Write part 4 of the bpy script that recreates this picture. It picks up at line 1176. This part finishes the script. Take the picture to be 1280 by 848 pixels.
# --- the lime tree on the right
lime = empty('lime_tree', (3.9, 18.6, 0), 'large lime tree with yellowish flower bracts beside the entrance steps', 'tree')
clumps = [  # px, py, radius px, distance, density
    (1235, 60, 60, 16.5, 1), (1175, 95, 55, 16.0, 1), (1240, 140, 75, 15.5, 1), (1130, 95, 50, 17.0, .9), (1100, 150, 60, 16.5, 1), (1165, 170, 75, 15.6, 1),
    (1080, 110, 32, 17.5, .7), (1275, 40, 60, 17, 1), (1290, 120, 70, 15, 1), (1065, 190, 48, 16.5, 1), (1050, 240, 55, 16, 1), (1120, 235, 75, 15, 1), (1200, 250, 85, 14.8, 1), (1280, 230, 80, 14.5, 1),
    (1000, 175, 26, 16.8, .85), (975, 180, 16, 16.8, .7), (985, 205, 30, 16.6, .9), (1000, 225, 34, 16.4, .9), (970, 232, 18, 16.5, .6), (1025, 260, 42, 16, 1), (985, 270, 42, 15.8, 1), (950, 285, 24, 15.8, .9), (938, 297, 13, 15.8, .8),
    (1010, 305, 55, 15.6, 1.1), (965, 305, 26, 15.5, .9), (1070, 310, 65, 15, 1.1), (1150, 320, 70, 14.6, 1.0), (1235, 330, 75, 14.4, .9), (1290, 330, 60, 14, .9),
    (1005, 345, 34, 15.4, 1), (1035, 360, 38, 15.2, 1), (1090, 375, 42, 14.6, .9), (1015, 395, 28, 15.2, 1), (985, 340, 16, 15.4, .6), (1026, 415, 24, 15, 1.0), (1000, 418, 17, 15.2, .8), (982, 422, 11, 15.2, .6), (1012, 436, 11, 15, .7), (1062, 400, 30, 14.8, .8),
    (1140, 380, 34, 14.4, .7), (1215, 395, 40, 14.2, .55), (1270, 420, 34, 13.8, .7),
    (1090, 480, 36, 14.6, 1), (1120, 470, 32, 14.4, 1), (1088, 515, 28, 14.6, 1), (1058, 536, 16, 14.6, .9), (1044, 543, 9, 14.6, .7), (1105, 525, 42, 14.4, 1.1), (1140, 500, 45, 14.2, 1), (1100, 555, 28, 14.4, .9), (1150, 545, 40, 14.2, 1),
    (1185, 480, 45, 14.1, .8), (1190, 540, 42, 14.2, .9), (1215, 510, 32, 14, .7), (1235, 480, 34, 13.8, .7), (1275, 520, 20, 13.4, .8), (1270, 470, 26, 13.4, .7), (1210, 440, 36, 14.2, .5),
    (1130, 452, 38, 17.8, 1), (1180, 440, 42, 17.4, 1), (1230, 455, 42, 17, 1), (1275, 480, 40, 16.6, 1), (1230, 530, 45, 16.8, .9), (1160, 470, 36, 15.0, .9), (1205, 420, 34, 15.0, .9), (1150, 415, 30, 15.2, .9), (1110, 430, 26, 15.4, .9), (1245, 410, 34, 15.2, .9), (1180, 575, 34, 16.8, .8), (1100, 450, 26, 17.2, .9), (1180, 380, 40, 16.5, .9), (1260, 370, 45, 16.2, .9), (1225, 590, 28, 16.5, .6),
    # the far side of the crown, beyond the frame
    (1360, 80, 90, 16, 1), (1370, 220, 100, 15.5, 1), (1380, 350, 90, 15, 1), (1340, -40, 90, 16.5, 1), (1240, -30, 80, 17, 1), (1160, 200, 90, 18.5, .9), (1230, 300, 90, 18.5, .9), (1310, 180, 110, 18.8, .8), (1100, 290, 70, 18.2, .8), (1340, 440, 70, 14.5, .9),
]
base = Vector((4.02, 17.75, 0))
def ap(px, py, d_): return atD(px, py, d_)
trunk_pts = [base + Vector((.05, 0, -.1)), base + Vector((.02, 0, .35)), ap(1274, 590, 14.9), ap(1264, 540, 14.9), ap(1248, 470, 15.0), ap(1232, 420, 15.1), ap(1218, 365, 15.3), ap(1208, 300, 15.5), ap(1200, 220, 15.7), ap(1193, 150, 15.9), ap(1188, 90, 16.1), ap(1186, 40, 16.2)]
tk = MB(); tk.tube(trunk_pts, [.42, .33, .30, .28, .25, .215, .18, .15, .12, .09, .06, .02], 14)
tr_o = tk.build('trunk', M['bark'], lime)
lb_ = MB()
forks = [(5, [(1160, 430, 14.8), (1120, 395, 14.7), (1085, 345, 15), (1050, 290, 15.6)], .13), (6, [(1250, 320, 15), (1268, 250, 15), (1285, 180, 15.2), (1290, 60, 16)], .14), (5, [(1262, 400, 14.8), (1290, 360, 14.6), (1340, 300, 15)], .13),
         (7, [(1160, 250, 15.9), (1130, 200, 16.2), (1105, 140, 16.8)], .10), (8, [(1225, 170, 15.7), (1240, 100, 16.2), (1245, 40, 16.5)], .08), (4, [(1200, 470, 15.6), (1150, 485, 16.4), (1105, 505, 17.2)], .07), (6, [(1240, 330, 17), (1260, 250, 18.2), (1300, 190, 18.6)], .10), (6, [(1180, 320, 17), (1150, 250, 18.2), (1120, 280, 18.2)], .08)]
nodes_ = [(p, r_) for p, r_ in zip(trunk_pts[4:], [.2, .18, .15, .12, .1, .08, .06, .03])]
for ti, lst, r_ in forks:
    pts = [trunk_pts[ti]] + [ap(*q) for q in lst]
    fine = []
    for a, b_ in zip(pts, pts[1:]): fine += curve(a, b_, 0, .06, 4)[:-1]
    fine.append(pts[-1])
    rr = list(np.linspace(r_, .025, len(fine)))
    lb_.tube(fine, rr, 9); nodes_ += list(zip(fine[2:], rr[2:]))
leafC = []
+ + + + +
Problem to work on.
Retype the data exactly as given.

Result of the task.
Write part 4 of the bpy script that recreates this picture. It picks up at line 1176. This part finishes the script. Take the picture to be 1280 by 848 pixels.
# --- the lime tree on the right
lime = empty('lime_tree', (3.9, 18.6, 0), 'large lime tree with yellowish flower bracts beside the entrance steps', 'tree')
clumps = [  # px, py, radius px, distance, density
    (1235, 60, 60, 16.5, 1), (1175, 95, 55, 16.0, 1), (1240, 140, 75, 15.5, 1), (1130, 95, 50, 17.0, .9), (1100, 150, 60, 16.5, 1), (1165, 170, 75, 15.6, 1),
    (1080, 110, 32, 17.5, .7), (1275, 40, 60, 17, 1), (1290, 120, 70, 15, 1), (1065, 190, 48, 16.5, 1), (1050, 240, 55, 16, 1), (1120, 235, 75, 15, 1), (1200, 250, 85, 14.8, 1), (1280, 230, 80, 14.5, 1),
    (1000, 175, 26, 16.8, .85), (975, 180, 16, 16.8, .7), (985, 205, 30, 16.6, .9), (1000, 225, 34, 16.4, .9), (970, 232, 18, 16.5, .6), (1025, 260, 42, 16, 1), (985, 270, 42, 15.8, 1), (950, 285, 24, 15.8, .9), (938, 297, 13, 15.8, .8),
    (1010, 305, 55, 15.6, 1.1), (965, 305, 26, 15.5, .9), (1070, 310, 65, 15, 1.1), (1150, 320, 70, 14.6, 1.0), (1235, 330, 75, 14.4, .9), (1290, 330, 60, 14, .9),
    (1005, 345, 34, 15.4, 1), (1035, 360, 38, 15.2, 1), (1090, 375, 42, 14.6, .9), (1015, 395, 28, 15.2, 1), (985, 340, 16, 15.4, .6), (1026, 415, 24, 15, 1.0), (1000, 418, 17, 15.2, .8), (982, 422, 11, 15.2, .6), (1012, 436, 11, 15, .7), (1062, 400, 30, 14.8, .8),
    (1140, 380, 34, 14.4, .7), (1215, 395, 40, 14.2, .55), (1270, 420, 34, 13.8, .7),
    (1090, 480, 36, 14.6, 1), (1120, 470, 32, 14.4, 1), (1088, 515, 28, 14.6, 1), (1058, 536, 16, 14.6, .9), (1044, 543, 9, 14.6, .7), (1105, 525, 42, 14.4, 1.1), (1140, 500, 45, 14.2, 1), (1100, 555, 28, 14.4, .9), (1150, 545, 40, 14.2, 1),
    (1185, 480, 45, 14.1, .8), (1190, 540, 42, 14.2, .9), (1215, 510, 32, 14, .7), (1235, 480, 34, 13.8, .7), (1275, 520, 20, 13.4, .8), (1270, 470, 26, 13.4, .7), (1210, 440, 36, 14.2, .5),
    (1130, 452, 38, 17.8, 1), (1180, 440, 42, 17.4, 1), (1230, 455, 42, 17, 1), (1275, 480, 40, 16.6, 1), (1230, 530, 45, 16.8, .9), (1160, 470, 36, 15.0, .9), (1205, 420, 34, 15.0, .9), (1150, 415, 30, 15.2, .9), (1110, 430, 26, 15.4, .9), (1245, 410, 34, 15.2, .9), (1180, 575, 34, 16.8, .8), (1100, 450, 26, 17.2, .9), (1180, 380, 40, 16.5, .9), (1260, 370, 45, 16.2, .9), (1225, 590, 28, 16.5, .6),
    # the far side of the crown, beyond the frame
    (1360, 80, 90, 16, 1), (1370, 220, 100, 15.5, 1), (1380, 350, 90, 15, 1), (1340, -40, 90, 16.5, 1), (1240, -30, 80, 17, 1), (1160, 200, 90, 18.5, .9), (1230, 300, 90, 18.5, .9), (1310, 180, 110, 18.8, .8), (1100, 290, 70, 18.2, .8), (1340, 440, 70, 14.5, .9),
]
base = Vector((4.02, 17.75, 0))
def ap(px, py, d_): return atD(px, py, d_)
trunk_pts = [base + Vector((.05, 0, -.1)), base + Vector((.02, 0, .35)), ap(1274, 590, 14.9), ap(1264, 540, 14.9), ap(1248, 470, 15.0), ap(1232, 420, 15.1), ap(1218, 365, 15.3), ap(1208, 300, 15.5), ap(1200, 220, 15.7), ap(1193, 150, 15.9), ap(1188, 90, 16.1), ap(1186, 40, 16.2)]
tk = MB(); tk.tube(trunk_pts, [.42, .33, .30, .28, .25, .215, .18, .15, .12, .09, .06, .02], 14)
tr_o = tk.build('trunk', M['bark'], lime)
lb_ = MB()
forks = [(5, [(1160, 430, 14.8), (1120, 395, 14.7), (1085, 345, 15), (1050, 290, 15.6)], .13), (6, [(1250, 320, 15), (1268, 250, 15), (1285, 180, 15.2), (1290, 60, 16)], .14), (5, [(1262, 400, 14.8), (1290, 360, 14.6), (1340, 300, 15)], .13),
         (7, [(1160, 250, 15.9), (1130, 200, 16.2), (1105, 140, 16.8)], .10), (8, [(1225, 170, 15.7), (1240, 100, 16.2), (1245, 40, 16.5)], .08), (4, [(1200, 470, 15.6), (1150, 485, 16.4), (1105, 505, 17.2)], .07), (6, [(1240, 330, 17), (1260, 250, 18.2), (1300, 190, 18.6)], .10), (6, [(1180, 320, 17), (1150, 250, 18.2), (1120, 280, 18.2)], .08)]
nodes_ = [(p, r_) for p, r_ in zip(trunk_pts[4:], [.2, .18, .15, .12, .1, .08, .06, .03])]
for ti, lst, r_ in forks:
    pts = [trunk_pts[ti]] + [ap(*q) for q in lst]
    fine = []
    for a, b_ in zip(pts, pts[1:]): fine += curve(a, b_, 0, .06, 4)[:-1]
    fine.append(pts[-1])
    rr = list(np.linspace(r_, .025, len(fine)))
    lb_.tube(fine, rr, 9); nodes_ += list(zip(fine[2:], rr[2:]))
leafC = []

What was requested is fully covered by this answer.